10.4. Entire Agreement. These Beta Terms, together with the Platform Integration Terms and Conditions and the Moov Platform Agreement as described in Section 1.3 of these Beta Terms, constitute the entire agreement between Company and Moov in connection with the Beta Products and supersede all prior communications, correspondence, and instruments regarding any Beta Product in their entirety.
11. Definitions.
- “Applicable Law” means all applicable laws, rules, regulations, opinions, directives, and other binding requirements of, or administered or enforced by, any Governmental Authority.
- “Beta Product” has the meaning set forth in Section 1.2.
- “Beta Product Data” has the meaning set forth in Section 4.
- “Beta Terms” has the meaning set forth in the preamble.
- “Beta Test Order Form” means a document or instrument entered into by Moov and Company for the provision of the Beta Products. An order form may be: (a) a document with electronic or handwritten signatures by the parties; and/or (b) an electronic order form offered and accepted electronically within the Moov Platform or a third-party platform, such as Google Cloud Marketplace.
- “Company” has the meaning set forth in the preamble.
- “Company Customer” means: (a) any Person, other than an individual, that accesses and uses all or any part of the Company Services for commercial purposes, or (b) any individual who accesses and uses all or any part of the Company Services.
- “Company Platform” means the applications, websites, or other digital commerce technology platforms of Company.
- “Company Services” means the Company Platform, together with the products and services provided or otherwise made available by Company through the Company Platform.
- “Confidential Information” has the meaning set forth in the Platform Integration Terms and Conditions or the Moov Platform Agreement, as applicable.
- “Dispute” means any dispute, claim, or controversy arising out of or relating to any Beta Product or these Beta Terms.
- “Documentation” means the documentation, instructions, and other materials provided or otherwise made available by Moov in connection with any Beta Product, which may be modified, supplemented, or replaced by Moov from time to time.
- “Effective Date” has the meaning set forth in the preamble.
- “Feedback” means any idea, suggestion, comment, or other input regarding or relating to any Beta Product.
- “FI Partner” has the meaning set forth in Section 1.1.
- “Governmental Authority” means any relevant federal, state, or local governmental regulatory, administrative, or judicial authority.
- “Intellectual Property Rights” means any and all registered and unregistered rights granted, applied for, or otherwise now or hereafter in existence, under or related to any patent, copyright, trademark, trade secret, database protection, rights in content, or other intellectual property rights laws, and all similar or equivalent rights or forms of protection, in any part of the world.

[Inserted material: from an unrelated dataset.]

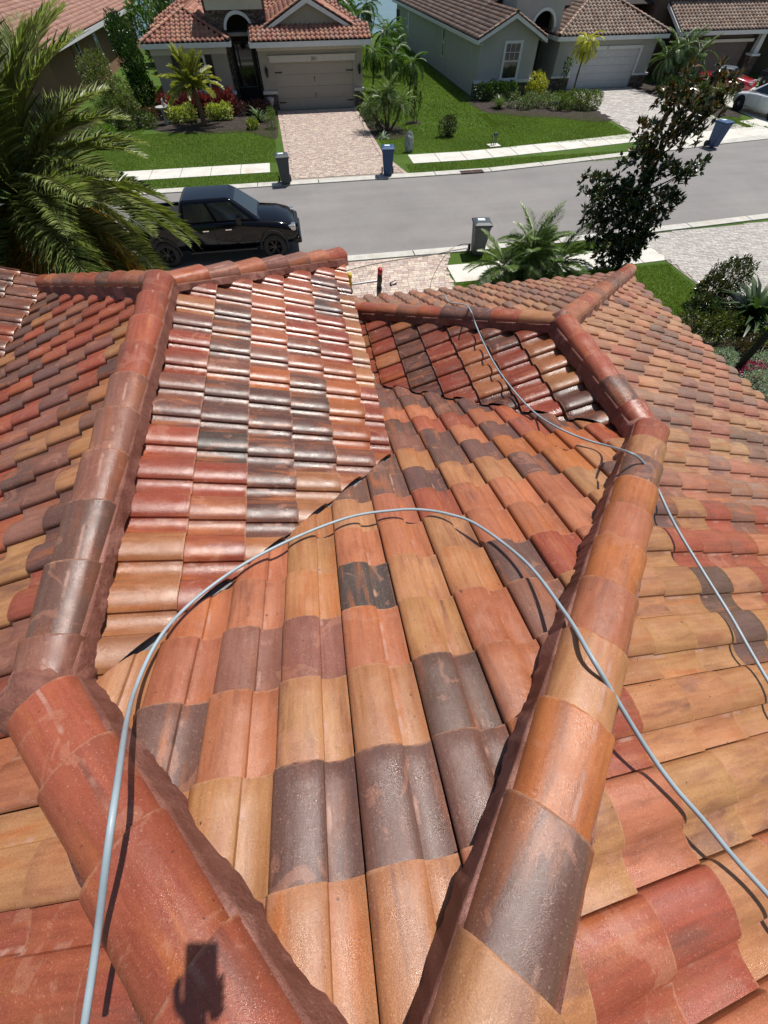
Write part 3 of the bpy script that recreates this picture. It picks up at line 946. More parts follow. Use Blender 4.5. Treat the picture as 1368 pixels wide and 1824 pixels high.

- “Moov” has the meaning set forth in the preamble.
- “Moov Platform” has the meaning set forth in Section 1.1.
- “Moov Platform Agreement” means the then-current version of the agreement between Moov and any Person, or among Moov, any applicable third party, and any Person, that governs such Person’s access to and use of the Moov Services, which is currently available at https://moov.io/legal/platform-agreement/, and which may be modified, supplemented, or replaced by Moov from time to time.
- “Moov Services” has the meaning set forth in Section 1.1.
- “Person” means an individual, or a corporation, partnership, limited liability company, association, trust, unincorporated organization, or other legal entity or organization.
- “Platform Integration Terms and Conditions” means (a) the then-current version of the agreement between Moov and any Person that governs such Person’s integration of the Moov Services into the Company Platform, which is currently available at: https://moov.io/legal/platform-integration-agreement/, and which may be modified, supplemented, or replaced by Moov from time; provided, however, that if Moov and Company have executed a separate written Platform Integration Agreement in lieu of Company agreeing to the online terms, in which case Platform Integration Terms and Conditions, as used herein, shall mean such written Platform Integration Agreement.
- “Term” has the meaning set forth in Section 9.1.